Kamal Haasan, Mani Ratnam launch Film Preservation and Restoration workshop

The workshop, organised by Film Heritage Foundation in collaboration with Viacom 18, will be held in Chennai between October 7 and 14
Kamal Haasan, Mani Ratnam launch Film Preservation and Restoration workshop

The third edition of the annual Film Preservation and Restoration workshop by the Film Heritage Foundation (FHF) was jointly inaugurated by Kamal Haasan and Mani Ratnam in Chennai on Wednesday. The workshop, organised by FHF in collaboration with Viacom 18, will be held in Chennai between October 7 and 14. It has been successfully held in Bombay and Pune in the last two years, and will now be available to film enthusiasts in the South for the first time this year.

Shivendra Singh Dungarpur, founder of FHF, spoke about the urgent need to preserve India’s film heritage. Kamal Haasan said, “Preservation is not just about saving something for historic references. It is more than that. That is why governments spend a lot of money on archaeology. We, as one of the largest filmmaking nations in the world, have done little, but we have a great hero in Shivendraji now, whose passion has driven this whole initiative forward.”

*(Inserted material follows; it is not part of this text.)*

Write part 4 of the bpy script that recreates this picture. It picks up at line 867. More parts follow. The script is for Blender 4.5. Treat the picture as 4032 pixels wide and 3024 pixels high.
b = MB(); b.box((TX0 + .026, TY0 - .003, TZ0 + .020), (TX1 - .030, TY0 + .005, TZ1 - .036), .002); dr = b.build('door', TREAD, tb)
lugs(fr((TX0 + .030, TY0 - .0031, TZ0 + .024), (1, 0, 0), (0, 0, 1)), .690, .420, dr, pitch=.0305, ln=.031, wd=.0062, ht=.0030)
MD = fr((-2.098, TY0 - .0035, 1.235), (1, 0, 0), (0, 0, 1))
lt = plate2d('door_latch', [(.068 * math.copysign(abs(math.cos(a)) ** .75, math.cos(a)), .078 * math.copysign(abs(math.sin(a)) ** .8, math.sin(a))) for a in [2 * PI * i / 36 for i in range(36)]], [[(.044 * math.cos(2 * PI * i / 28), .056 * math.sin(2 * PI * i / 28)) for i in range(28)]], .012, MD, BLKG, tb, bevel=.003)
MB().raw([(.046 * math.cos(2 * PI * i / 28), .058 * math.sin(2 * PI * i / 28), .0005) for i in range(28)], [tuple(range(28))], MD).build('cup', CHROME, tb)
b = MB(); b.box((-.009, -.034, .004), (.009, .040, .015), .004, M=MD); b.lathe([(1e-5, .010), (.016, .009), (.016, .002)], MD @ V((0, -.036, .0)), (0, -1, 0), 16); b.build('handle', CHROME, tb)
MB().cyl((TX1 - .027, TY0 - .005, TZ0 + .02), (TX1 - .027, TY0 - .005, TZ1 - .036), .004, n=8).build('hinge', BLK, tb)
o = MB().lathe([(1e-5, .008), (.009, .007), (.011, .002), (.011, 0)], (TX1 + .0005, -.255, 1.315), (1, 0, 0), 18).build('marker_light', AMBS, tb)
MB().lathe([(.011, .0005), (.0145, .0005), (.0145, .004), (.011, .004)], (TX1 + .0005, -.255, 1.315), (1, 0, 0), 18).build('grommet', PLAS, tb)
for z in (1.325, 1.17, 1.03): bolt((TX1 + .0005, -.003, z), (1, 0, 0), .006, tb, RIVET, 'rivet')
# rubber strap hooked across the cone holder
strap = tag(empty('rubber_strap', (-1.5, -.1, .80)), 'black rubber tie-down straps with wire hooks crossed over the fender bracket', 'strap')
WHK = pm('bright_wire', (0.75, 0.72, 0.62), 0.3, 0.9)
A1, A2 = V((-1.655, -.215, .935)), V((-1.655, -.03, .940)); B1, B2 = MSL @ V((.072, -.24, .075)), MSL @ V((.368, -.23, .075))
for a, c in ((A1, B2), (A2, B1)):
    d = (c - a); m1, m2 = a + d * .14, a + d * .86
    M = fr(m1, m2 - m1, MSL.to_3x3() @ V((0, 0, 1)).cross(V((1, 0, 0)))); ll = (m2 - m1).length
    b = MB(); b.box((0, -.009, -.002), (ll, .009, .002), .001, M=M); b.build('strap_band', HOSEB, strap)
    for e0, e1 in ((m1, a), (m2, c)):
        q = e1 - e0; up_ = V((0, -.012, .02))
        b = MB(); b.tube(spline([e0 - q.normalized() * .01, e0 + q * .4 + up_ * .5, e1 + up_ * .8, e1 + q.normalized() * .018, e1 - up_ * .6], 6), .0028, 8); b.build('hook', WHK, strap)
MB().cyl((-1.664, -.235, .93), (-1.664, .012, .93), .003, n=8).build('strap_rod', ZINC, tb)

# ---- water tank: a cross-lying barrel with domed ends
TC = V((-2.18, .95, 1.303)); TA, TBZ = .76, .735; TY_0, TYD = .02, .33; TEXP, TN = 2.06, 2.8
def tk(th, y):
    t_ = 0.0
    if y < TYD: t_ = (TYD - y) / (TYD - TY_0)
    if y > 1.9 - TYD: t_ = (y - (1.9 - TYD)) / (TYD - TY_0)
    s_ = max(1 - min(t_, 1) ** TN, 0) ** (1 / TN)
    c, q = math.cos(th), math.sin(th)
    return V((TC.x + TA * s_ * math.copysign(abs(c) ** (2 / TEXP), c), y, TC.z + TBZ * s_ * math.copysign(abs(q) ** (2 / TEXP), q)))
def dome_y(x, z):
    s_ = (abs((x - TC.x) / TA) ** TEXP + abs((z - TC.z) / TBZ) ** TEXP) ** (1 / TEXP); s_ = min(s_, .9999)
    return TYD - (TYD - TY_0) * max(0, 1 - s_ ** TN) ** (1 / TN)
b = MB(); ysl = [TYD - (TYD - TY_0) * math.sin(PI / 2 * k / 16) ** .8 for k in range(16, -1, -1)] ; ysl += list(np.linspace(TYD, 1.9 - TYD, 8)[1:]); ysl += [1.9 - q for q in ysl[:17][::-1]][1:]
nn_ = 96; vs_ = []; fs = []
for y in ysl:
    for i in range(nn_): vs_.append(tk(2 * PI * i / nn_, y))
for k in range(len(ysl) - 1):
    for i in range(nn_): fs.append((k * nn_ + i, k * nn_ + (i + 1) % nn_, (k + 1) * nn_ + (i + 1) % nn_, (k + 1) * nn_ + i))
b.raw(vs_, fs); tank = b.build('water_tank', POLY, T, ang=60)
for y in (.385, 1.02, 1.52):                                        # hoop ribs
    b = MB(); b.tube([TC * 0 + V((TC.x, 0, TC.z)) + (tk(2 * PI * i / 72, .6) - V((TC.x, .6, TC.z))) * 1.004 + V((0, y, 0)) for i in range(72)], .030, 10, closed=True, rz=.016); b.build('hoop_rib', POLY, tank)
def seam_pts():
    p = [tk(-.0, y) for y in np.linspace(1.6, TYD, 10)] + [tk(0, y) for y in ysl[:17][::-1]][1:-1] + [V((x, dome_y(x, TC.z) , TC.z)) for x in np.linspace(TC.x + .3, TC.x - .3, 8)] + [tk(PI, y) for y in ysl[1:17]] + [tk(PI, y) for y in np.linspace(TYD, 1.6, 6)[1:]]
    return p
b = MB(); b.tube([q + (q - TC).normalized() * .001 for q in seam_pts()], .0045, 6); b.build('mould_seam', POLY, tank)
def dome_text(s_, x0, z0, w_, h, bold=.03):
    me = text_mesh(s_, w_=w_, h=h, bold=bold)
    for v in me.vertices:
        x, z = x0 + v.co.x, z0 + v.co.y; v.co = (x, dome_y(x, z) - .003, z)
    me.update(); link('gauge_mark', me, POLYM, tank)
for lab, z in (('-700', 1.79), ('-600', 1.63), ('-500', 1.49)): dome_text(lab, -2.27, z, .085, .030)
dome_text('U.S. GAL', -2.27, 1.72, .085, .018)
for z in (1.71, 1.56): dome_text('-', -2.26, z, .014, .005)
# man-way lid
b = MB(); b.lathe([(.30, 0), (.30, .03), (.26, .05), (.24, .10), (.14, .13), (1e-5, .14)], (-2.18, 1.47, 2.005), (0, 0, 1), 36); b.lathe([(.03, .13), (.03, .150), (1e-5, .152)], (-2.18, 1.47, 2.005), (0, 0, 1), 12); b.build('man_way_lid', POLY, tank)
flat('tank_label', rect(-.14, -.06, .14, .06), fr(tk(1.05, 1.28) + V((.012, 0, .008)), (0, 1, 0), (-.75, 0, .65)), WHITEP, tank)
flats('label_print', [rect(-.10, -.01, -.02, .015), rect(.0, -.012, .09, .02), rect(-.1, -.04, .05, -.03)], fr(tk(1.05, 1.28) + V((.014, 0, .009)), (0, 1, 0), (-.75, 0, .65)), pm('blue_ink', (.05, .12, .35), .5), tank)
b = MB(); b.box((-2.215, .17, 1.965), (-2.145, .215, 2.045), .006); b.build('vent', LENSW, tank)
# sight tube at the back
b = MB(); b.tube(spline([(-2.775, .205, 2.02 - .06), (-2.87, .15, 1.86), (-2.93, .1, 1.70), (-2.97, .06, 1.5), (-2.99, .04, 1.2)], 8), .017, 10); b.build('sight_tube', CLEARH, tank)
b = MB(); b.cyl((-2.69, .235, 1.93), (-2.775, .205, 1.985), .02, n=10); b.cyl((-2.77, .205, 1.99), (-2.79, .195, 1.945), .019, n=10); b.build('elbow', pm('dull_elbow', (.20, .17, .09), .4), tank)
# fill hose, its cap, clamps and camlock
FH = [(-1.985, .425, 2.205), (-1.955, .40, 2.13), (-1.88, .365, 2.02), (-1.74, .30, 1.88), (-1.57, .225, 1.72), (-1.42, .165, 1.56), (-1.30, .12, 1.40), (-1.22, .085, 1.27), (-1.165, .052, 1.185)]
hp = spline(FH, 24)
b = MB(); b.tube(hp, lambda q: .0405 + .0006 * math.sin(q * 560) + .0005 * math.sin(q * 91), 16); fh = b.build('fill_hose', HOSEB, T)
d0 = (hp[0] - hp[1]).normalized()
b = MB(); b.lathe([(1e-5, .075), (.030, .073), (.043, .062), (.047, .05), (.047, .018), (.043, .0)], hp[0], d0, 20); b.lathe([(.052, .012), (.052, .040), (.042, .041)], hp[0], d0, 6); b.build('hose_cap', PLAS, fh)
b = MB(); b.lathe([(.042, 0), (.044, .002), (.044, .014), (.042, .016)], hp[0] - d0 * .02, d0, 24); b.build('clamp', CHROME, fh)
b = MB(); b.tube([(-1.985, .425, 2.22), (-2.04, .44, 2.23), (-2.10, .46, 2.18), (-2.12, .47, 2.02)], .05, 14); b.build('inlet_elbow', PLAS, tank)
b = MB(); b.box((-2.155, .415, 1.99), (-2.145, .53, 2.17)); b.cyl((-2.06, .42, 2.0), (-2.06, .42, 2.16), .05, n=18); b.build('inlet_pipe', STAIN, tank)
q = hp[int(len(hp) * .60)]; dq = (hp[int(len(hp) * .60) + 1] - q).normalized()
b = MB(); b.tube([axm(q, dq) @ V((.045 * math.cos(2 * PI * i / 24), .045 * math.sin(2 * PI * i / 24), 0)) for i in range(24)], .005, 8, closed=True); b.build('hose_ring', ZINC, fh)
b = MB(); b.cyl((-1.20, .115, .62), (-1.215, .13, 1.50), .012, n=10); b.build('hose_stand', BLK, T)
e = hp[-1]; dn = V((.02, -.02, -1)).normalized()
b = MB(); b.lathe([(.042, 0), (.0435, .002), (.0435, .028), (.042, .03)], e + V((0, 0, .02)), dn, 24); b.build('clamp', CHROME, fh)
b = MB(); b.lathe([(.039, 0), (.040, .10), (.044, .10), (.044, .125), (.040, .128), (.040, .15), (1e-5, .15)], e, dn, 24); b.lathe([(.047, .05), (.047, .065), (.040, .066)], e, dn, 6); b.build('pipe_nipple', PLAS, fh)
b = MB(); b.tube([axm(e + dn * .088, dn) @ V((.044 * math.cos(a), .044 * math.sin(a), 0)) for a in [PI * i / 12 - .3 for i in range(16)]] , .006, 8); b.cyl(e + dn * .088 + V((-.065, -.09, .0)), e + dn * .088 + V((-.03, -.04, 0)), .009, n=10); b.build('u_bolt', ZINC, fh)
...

Dungarpur added, “Of the 1,700 silent films made in India, Madras film industry alone made 124 silent films and 38 documentaries. None of these survive except the 1931 Malayalam film , Marthanda Varma, and nothing remains of the first Tamil silent film Keechaka Vadham or the first Tamil talkie Kalidasa.” 

Mani Ratnam, who could identify personally with such loss, expanded,”We were floundering in the dark. Our films were just disappearing. So much so that we couldn’t even get the correct copies of films made in 2000. Balu Mahendra’s films are completely gone, and so, too, have mine.” 

The filmmaker went on to add, “The written word gets preserved in so many forms, but this being an audio and visual medium, it has to be done with care. For a country that has produced such content from early 20th century, it is quite important to embrace this art of preserving and restoring films.” 

The workshop will be conducted in partnership with International Federation of Film Archives and Martin Scorcese’s The Film Foundation’s World Cinema Project. Also, this year, for the first time, the Academy of Motion Picture Arts and Sciences will be an event partner.